Tomatoes stuffed with basil-scented rice

Is life too short to stuff a tomato?
Stuffed Toms 003
Stuffed tomatoes, photo by Matt Russell

Is life too short to stuff a tomato? Not if eating stuffed vegetables is what brings you joy. I end THE SECRET OF COOKING with a couple of feast meals. One of them is a ‘stuffed vegetable party with slightly Italian flavours’ consisting of stuffed vegetables three ways: tomatoes stuffed with basil-scented rice, peppers stuffed with garlicky fennel potatoes and courgettes (zucchini) stuffed with ricotta, lemon and pine nuts. I deliberately wanted to celebrate stuffed vegetables, partly because I love them so much - something magical happens to stuffed vegetables in an oven as they turn wrinkly and sweet- and partly because they have been much maligned.


I’ve been thinking about this in the light of the death of Shirley Conran earlier this year.

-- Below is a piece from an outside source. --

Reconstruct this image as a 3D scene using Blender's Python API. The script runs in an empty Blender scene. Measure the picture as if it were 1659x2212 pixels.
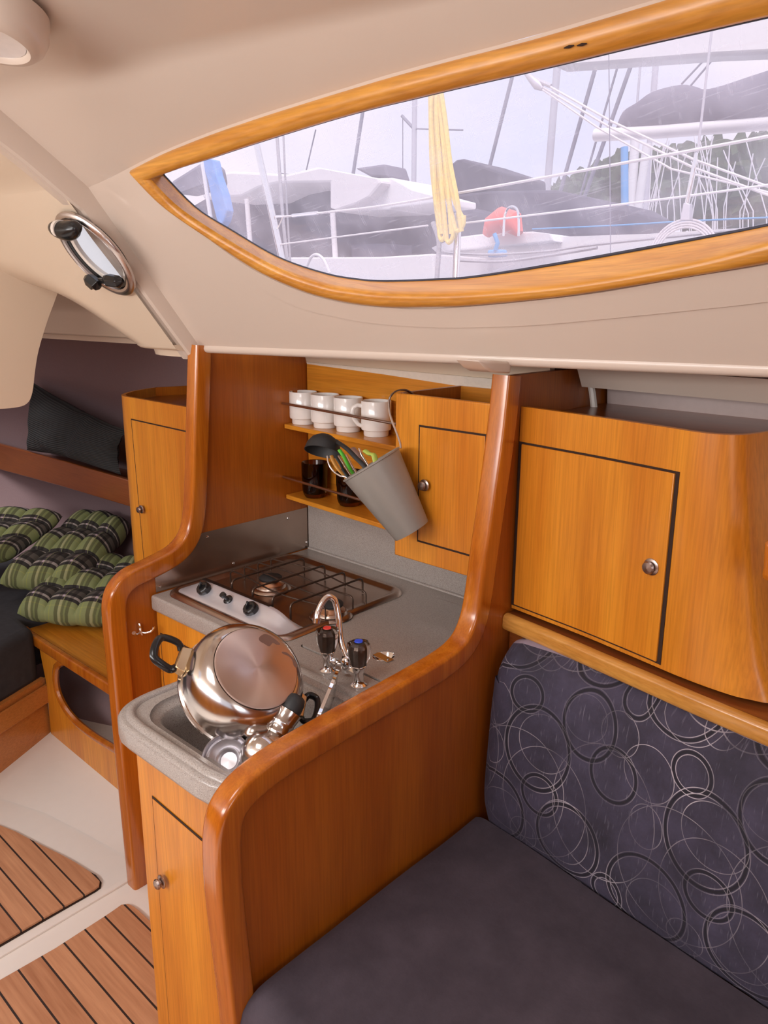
import bpy, bmesh, math, random
from mathutils import Vector, Matrix, noise
from mathutils.geometry import tessellate_polygon
random.seed(7)
scn = bpy.context.scene
COL = scn.collection
PI = math.pi

# ---------------------------------------------------------------- camera
FPX, PX, PY = 1673.7, 869.4, 1070.5
yaw, pit, rol = .844354, .246179, .011456
CAM = Vector((0, 0, 1.55))
Fw = Vector((math.sin(yaw)*math.cos(pit), math.cos(yaw)*math.cos(pit), -math.sin(pit)))
R0 = Vector((math.cos(yaw), -math.sin(yaw), 0)); U0 = R0.cross(Fw)
Rt = R0*math.cos(rol)+U0*math.sin(rol); Up = -R0*math.sin(rol)+U0*math.cos(rol)
cd = bpy.data.cameras.new('camera'); cam = bpy.data.objects.new('camera', cd); COL.objects.link(cam)
cd.sensor_fit = 'VERTICAL'; cd.sensor_height = 24; cd.lens = FPX*24/2212
cd.shift_x = (829.5-PX)/2212; cd.shift_y = (PY-1106)/2212
cd.clip_start = .02; cd.clip_end = 400
cam.matrix_world = Matrix(((Rt.x, Up.x, -Fw.x, 0), (Rt.y, Up.y, -Fw.y, 0), (Rt.z, Up.z, -Fw.z, CAM.z), (0, 0, 0, 1)))
scn.camera = cam

# ---------------------------------------------------------------- world, lamps, exposure
scn.view_settings.view_transform = 'Standard'; scn.view_settings.look = 'None'
scn.view_settings.exposure = 0.0; scn.view_settings.gamma = 1.0; scn.view_settings.use_curve_mapping = False
w = bpy.data.worlds.new('overcast'); scn.world = w; w.use_nodes = True
wt = w.node_tree; wt.nodes.clear()
wo = wt.nodes.new('ShaderNodeOutputWorld'); wb = wt.nodes.new('ShaderNodeBackground')
wn = wt.nodes.new('ShaderNodeTexNoise'); wr = wt.nodes.new('ShaderNodeValToRGB'); wc = wt.nodes.new('ShaderNodeTexCoord')
wn.inputs['Scale'].default_value = 3.5; wn.inputs['Detail'].default_value = 5
wr.color_ramp.elements[0].position = .35; wr.color_ramp.elements[0].color = (.74, .78, .98, 1)
wr.color_ramp.elements[1].position = .6; wr.color_ramp.elements[1].color = (.98, .93, .97, 1)
wt.links.new(wc.outputs['Generated'], wn.inputs['Vector']); wt.links.new(wn.outputs['Fac'], wr.inputs['Fac'])
wt.links.new(wr.outputs['Color'], wb.inputs['Color']); wt.links.new(wb.outputs['Background'], wo.inputs['Surface'])
wb.inputs['Strength'].default_value = 1.08

def area(name, loc, target, sx, sy, power, col):
    l = bpy.data.lights.new(name, 'AREA'); l.shape = 'RECTANGLE'; l.size = sx; l.size_y = sy
    l.energy = power; l.color = col
    o = bpy.data.objects.new(name, l); COL.objects.link(o); o.location = loc
    o.rotation_euler = (Vector(target)-Vector(loc)).to_track_quat('-Z', 'Y').to_euler()
    return o
# daylight falling in through the companionway aft, the saloon hatch and the port window
area('companionway_daylight', (-.35, -1.75, 1.75), (.9, 1.0, .9), .75, .8, 7, (1, .955, .93))
area('saloon_hatch_daylight', (-.1, .9, 2.02), (.15, 1.0, 0), .5, .5, 6, (1, .97, .96))
area('port_window_daylight', (-1.3, 1.0, 1.68), (.9, 1.15, .9), 2.2, .34, 34, (1, .96, .93))
area('forecabin_hatch_daylight', (.1, 3.0, 1.85), (.6, 2.4, .4), .45, .45, 1.0, (1, .93, .85))

sn = bpy.data.lights.new('hazy_sun', 'SUN'); sn.energy = 3.0; sn.angle = .6; sn.color = (1, .97, .95)
so_ = bpy.data.objects.new('hazy_sun', sn); COL.objects.link(so_); so_.location = (-5, -3, 10)
so_.rotation_euler = Vector((.42, .22, -.88)).to_track_quat('-Z', 'Y').to_euler()

# ---------------------------------------------------------------- finding points on real planes
def ray(px, py): return Rt*((px-PX)/FPX) - Up*((py-PY)/FPX) + Fw
def onp(n, d, px, py):
    n = Vector(n); r = ray(px, py); return CAM + r*((d-n.dot(CAM))/n.dot(r))
def ox(v, px, py): return onp((1, 0, 0), v, px, py)
def oy(v, px, py): return onp((0, 1, 0), v, px, py)
def oz(v, px, py): return onp((0, 0, 1), v, px, py)
def V(*a): return Vector(a)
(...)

Conran was a journalist and writer ( as well as many other things including the founder of the Maths Anxiety Trust). She was most famous for the phrase ‘life’s too short to stuff a mushroom’.

I can see where Conran was coming from. Life is certainly too short to do unnecessary things that you find annoying.

But is life really too short to stuff a vegetable? Not for me, anyway.

While the delicious late-summer tomatoes are still around, taking the time to stuff some of them and enjoy the perfume of basil and garlic cooking inside the sweet red tomatoes seems like a great use of time. It doesn’t even take that long. The rice-stuffed tomatoes in my book (inspired by @rachelaliceroddy) take around 20 minutes of prep time and 40 minutes of hands-off baking. Ideally you will then leave them for another hour and serve them warm. It’s one of those dishes that you look back on as a beacon of summer evenings in the winter months. I often think of the vegetable stuffing scene in BEFORE MIDNIGHT while I am making them.

As for whether life is too short to do such things, only you can judge for yourself. whether this is true for you, or not.

What I will say is that of all the reasons to cook, one of the best is to be remembered. My sister had a friend, a poet called Craig Arnold who died far too young, while hiking on a Japanese island at the age of forty-two. There are many ways to remember Craig. He was a loving father and friend. He wrote beautiful poems about grapefruits and artichokes.

You can read his poem ARTICHOKE here:

https://www.poetryfoundation.o...


Some of his poems won prizes. But after his death, people also remembered Craig’s cooking. ‘He stuffed vegetables,’ said one of his friends, with deep emotion, and went on to explain that the way Craig stuffed vegetables with rice and pine nuts and currants when he had people round was just the coolest thing. We live on through the dishes we made and that can't be a waste of time, if you ask me.

P.S. The next stuffed tomatoes I want to make are the ones in WILD FIGS AND FENNEL by @letitia_ann-clark where basil leaves are used as imitation tomato leaves.

Tomatoes stuffed with basil-scented rice

This was the recipe which converted me to the merits of stuffed vegetables as a comfort food. The perfume of the basil and garlic cooking inside the sweet tomatoes with rice and oil smells like summer. I first made it following Rachel Roddy’s recipe in the Guardian. The main change I have made is to parcook the rice slightly, which cuts down on the cooking time.

Serves 4 as a stand-alone main course or 8 as part of a feast

160g risotto rice
12 ripe medium vine tomatoes
4 cloves of garlic, grated or crushed
20g fresh basil, chopped, plus more to serve 80ml olive oil

Boil a kettle. Cook the rice in boiling salted water for 5 minutes. Drain. Meanwhile, cut the top off each tomato. Using an ice-cream scoop or a spoon, scoop out the flesh and seeds of the tomatoes and put them into a large measuring jug. Put the tomato shells upside down on a plate to drain. Blitz the tomato flesh, juice and seeds with a hand-held blender. Mix it with the rice, basil and oil and a decent whack of salt.

Preheat the oven to 180°C fan. Put the tomato shells into a large roasting tray, sprinkle them with salt inside and fill them with the rice mixture, making sure that each one has a good ratio of liquid to rice. Put the lids back on the tomatoes. You will almost certainly have quite a lot of the stuffing mixture left over. Put this into a small baking dish. Put the tin of tomatoes plus the baking dish of stuffing in the oven and bake for 40 minutes, checking after 30, until the tomatoes are soft and wrinkled and the rice is cooked. If the rice seems raw or is drying out, add a splash more water to each tomato and give it a bit longer. When the tomatoes come out of the oven, remove the lid of each one and top up with the extra stuffing from the baking dish. Add a final sprinkle of basil and replace the lids. Wait at least half an hour before eating (the charm of a stuffed vegetable can't be appreciated when it is too hot).